MATERIAL PROVIDED
Begin
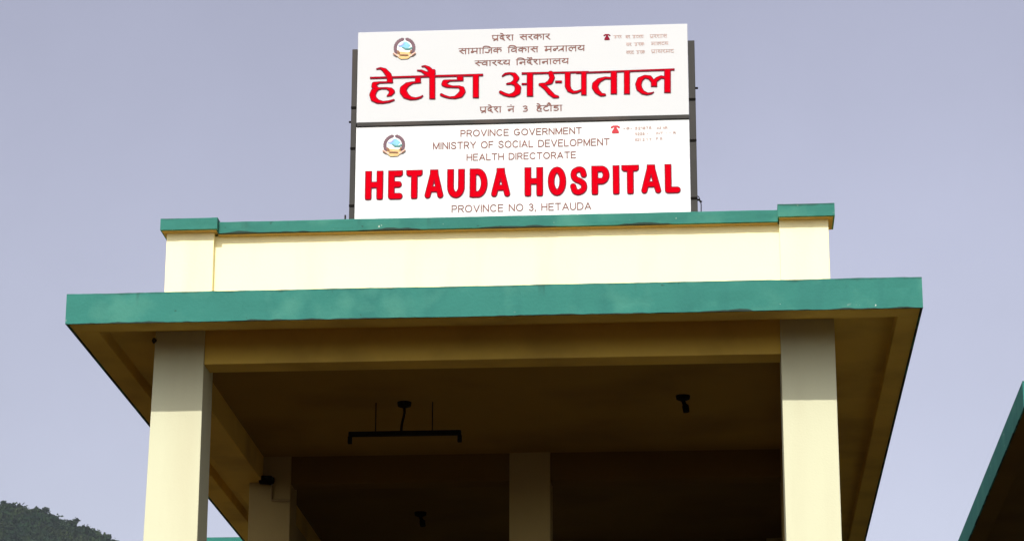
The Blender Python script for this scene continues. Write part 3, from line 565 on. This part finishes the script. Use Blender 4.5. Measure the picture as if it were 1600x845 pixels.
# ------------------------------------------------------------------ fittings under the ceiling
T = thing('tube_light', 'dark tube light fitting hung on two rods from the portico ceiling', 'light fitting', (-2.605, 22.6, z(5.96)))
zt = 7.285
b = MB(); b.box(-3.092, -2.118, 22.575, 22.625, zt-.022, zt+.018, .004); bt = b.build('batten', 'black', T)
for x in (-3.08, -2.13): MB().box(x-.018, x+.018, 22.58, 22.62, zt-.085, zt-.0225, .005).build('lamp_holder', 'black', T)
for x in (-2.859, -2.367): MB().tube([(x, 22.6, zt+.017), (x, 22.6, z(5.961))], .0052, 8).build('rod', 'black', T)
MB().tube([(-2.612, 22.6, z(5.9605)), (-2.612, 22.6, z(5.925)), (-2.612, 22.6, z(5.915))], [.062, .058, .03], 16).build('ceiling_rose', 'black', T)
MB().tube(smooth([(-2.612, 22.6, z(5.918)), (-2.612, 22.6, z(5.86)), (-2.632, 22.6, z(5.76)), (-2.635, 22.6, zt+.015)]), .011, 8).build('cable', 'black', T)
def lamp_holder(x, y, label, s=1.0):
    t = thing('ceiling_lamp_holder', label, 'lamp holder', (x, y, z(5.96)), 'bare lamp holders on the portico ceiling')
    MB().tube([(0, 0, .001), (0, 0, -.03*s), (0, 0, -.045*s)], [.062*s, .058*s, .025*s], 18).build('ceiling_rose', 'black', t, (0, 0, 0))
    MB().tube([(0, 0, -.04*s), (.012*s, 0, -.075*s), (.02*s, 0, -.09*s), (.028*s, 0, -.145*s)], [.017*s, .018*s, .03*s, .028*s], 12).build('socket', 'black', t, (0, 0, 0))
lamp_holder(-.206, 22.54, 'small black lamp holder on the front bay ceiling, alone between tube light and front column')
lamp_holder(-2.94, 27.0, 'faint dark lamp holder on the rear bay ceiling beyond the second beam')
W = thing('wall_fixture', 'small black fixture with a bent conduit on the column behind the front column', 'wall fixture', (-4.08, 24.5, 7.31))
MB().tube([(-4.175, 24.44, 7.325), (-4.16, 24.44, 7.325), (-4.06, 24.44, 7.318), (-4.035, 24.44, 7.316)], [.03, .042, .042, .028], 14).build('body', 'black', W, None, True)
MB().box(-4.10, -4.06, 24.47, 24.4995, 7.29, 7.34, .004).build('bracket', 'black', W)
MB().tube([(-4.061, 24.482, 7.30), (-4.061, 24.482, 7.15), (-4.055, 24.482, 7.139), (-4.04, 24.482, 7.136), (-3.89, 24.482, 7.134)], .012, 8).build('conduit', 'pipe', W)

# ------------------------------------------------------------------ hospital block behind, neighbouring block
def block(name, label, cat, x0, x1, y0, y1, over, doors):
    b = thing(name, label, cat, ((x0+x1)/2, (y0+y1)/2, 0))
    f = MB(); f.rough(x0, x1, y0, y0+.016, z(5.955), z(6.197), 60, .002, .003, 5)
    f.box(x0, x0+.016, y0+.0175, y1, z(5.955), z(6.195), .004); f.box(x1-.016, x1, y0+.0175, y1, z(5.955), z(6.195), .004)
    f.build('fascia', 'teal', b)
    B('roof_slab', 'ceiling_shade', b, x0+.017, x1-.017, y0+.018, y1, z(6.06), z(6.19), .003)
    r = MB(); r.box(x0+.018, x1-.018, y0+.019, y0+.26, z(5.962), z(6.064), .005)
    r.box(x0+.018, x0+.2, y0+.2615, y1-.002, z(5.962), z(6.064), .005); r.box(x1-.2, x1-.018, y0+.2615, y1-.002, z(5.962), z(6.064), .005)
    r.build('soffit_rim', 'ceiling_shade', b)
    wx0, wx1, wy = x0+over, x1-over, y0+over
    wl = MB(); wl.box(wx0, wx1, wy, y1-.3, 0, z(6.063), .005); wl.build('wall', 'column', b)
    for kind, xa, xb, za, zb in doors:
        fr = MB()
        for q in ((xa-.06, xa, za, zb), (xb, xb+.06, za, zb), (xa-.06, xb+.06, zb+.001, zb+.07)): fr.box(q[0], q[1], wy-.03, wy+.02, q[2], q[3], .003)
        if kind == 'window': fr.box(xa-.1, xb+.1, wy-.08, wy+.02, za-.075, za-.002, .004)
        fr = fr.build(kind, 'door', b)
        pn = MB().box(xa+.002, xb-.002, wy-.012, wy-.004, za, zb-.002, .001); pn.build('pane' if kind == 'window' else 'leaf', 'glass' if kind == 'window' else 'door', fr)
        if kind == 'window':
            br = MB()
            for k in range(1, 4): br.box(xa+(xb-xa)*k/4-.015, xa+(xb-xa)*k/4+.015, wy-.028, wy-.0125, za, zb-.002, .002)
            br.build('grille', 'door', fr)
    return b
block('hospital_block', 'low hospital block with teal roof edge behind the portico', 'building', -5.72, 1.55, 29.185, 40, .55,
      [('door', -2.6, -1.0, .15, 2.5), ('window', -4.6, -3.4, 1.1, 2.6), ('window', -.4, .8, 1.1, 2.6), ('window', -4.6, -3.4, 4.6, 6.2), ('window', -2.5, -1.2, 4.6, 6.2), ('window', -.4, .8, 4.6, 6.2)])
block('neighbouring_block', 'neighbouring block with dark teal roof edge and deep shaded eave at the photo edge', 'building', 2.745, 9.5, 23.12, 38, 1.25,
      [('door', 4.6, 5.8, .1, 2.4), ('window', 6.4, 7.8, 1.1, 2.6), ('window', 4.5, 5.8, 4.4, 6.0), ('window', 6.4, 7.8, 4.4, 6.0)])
End
WHAT IS REQUIRED
Reproduce every line exactly and omit all pictures.

EXERCISE RESULT
The Blender Python script for this scene continues. Write part 3, from line 565 on. This part finishes the script. Use Blender 4.5. Measure the picture as if it were 1600x845 pixels.
# ------------------------------------------------------------------ fittings under the ceiling
T = thing('tube_light', 'dark tube light fitting hung on two rods from the portico ceiling', 'light fitting', (-2.605, 22.6, z(5.96)))
zt = 7.285
b = MB(); b.box(-3.092, -2.118, 22.575, 22.625, zt-.022, zt+.018, .004); bt = b.build('batten', 'black', T)
for x in (-3.08, -2.13): MB().box(x-.018, x+.018, 22.58, 22.62, zt-.085, zt-.0225, .005).build('lamp_holder', 'black', T)
for x in (-2.859, -2.367): MB().tube([(x, 22.6, zt+.017), (x, 22.6, z(5.961))], .0052, 8).build('rod', 'black', T)
MB().tube([(-2.612, 22.6, z(5.9605)), (-2.612, 22.6, z(5.925)), (-2.612, 22.6, z(5.915))], [.062, .058, .03], 16).build('ceiling_rose', 'black', T)
MB().tube(smooth([(-2.612, 22.6, z(5.918)), (-2.612, 22.6, z(5.86)), (-2.632, 22.6, z(5.76)), (-2.635, 22.6, zt+.015)]), .011, 8).build('cable', 'black', T)
def lamp_holder(x, y, label, s=1.0):
    t = thing('ceiling_lamp_holder', label, 'lamp holder', (x, y, z(5.96)), 'bare lamp holders on the portico ceiling')
    MB().tube([(0, 0, .001), (0, 0, -.03*s), (0, 0, -.045*s)], [.062*s, .058*s, .025*s], 18).build('ceiling_rose', 'black', t, (0, 0, 0))
    MB().tube([(0, 0, -.04*s), (.012*s, 0, -.075*s), (.02*s, 0, -.09*s), (.028*s, 0, -.145*s)], [.017*s, .018*s, .03*s, .028*s], 12).build('socket', 'black', t, (0, 0, 0))
lamp_holder(-.206, 22.54, 'small black lamp holder on the front bay ceiling, alone between tube light and front column')
lamp_holder(-2.94, 27.0, 'faint dark lamp holder on the rear bay ceiling beyond the second beam')
W = thing('wall_fixture', 'small black fixture with a bent conduit on the column behind the front column', 'wall fixture', (-4.08, 24.5, 7.31))
MB().tube([(-4.175, 24.44, 7.325), (-4.16, 24.44, 7.325), (-4.06, 24.44, 7.318), (-4.035, 24.44, 7.316)], [.03, .042, .042, .028], 14).build('body', 'black', W, None, True)
MB().box(-4.10, -4.06, 24.47, 24.4995, 7.29, 7.34, .004).build('bracket', 'black', W)
MB().tube([(-4.061, 24.482, 7.30), (-4.061, 24.482, 7.15), (-4.055, 24.482, 7.139), (-4.04, 24.482, 7.136), (-3.89, 24.482, 7.134)], .012, 8).build('conduit', 'pipe', W)

# ------------------------------------------------------------------ hospital block behind, neighbouring block
def block(name, label, cat, x0, x1, y0, y1, over, doors):
    b = thing(name, label, cat, ((x0+x1)/2, (y0+y1)/2, 0))
    f = MB(); f.rough(x0, x1, y0, y0+.016, z(5.955), z(6.197), 60, .002, .003, 5)
    f.box(x0, x0+.016, y0+.0175, y1, z(5.955), z(6.195), .004); f.box(x1-.016, x1, y0+.0175, y1, z(5.955), z(6.195), .004)
    f.build('fascia', 'teal', b)
    B('roof_slab', 'ceiling_shade', b, x0+.017, x1-.017, y0+.018, y1, z(6.06), z(6.19), .003)
    r = MB(); r.box(x0+.018, x1-.018, y0+.019, y0+.26, z(5.962), z(6.064), .005)
    r.box(x0+.018, x0+.2, y0+.2615, y1-.002, z(5.962), z(6.064), .005); r.box(x1-.2, x1-.018, y0+.2615, y1-.002, z(5.962), z(6.064), .005)
    r.build('soffit_rim', 'ceiling_shade', b)
    wx0, wx1, wy = x0+over, x1-over, y0+over
    wl = MB(); wl.box(wx0, wx1, wy, y1-.3, 0, z(6.063), .005); wl.build('wall', 'column', b)
    for kind, xa, xb, za, zb in doors:
        fr = MB()
        for q in ((xa-.06, xa, za, zb), (xb, xb+.06, za, zb), (xa-.06, xb+.06, zb+.001, zb+.07)): fr.box(q[0], q[1], wy-.03, wy+.02, q[2], q[3], .003)
        if kind == 'window': fr.box(xa-.1, xb+.1, wy-.08, wy+.02, za-.075, za-.002, .004)
        fr = fr.build(kind, 'door', b)
        pn = MB().box(xa+.002, xb-.002, wy-.012, wy-.004, za, zb-.002, .001); pn.build('pane' if kind == 'window' else 'leaf', 'glass' if kind == 'window' else 'door', fr)
        if kind == 'window':
            br = MB()
            for k in range(1, 4): br.box(xa+(xb-xa)*k/4-.015, xa+(xb-xa)*k/4+.015, wy-.028, wy-.0125, za, zb-.002, .002)
            br.build('grille', 'door', fr)
    return b
block('hospital_block', 'low hospital block with teal roof edge behind the portico', 'building', -5.72, 1.55, 29.185, 40, .55,
      [('door', -2.6, -1.0, .15, 2.5), ('window', -4.6, -3.4, 1.1, 2.6), ('window', -.4, .8, 1.1, 2.6), ('window', -4.6, -3.4, 4.6, 6.2), ('window', -2.5, -1.2, 4.6, 6.2), ('window', -.4, .8, 4.6, 6.2)])
block('neighbouring_block', 'neighbouring block with dark teal roof edge and deep shaded eave at the photo edge', 'building', 2.745, 9.5, 23.12, 38, 1.25,
      [('door', 4.6, 5.8, .1, 2.4), ('window', 6.4, 7.8, 1.1, 2.6), ('window', 4.5, 5.8, 4.4, 6.0), ('window', 6.4, 7.8, 4.4, 6.0)])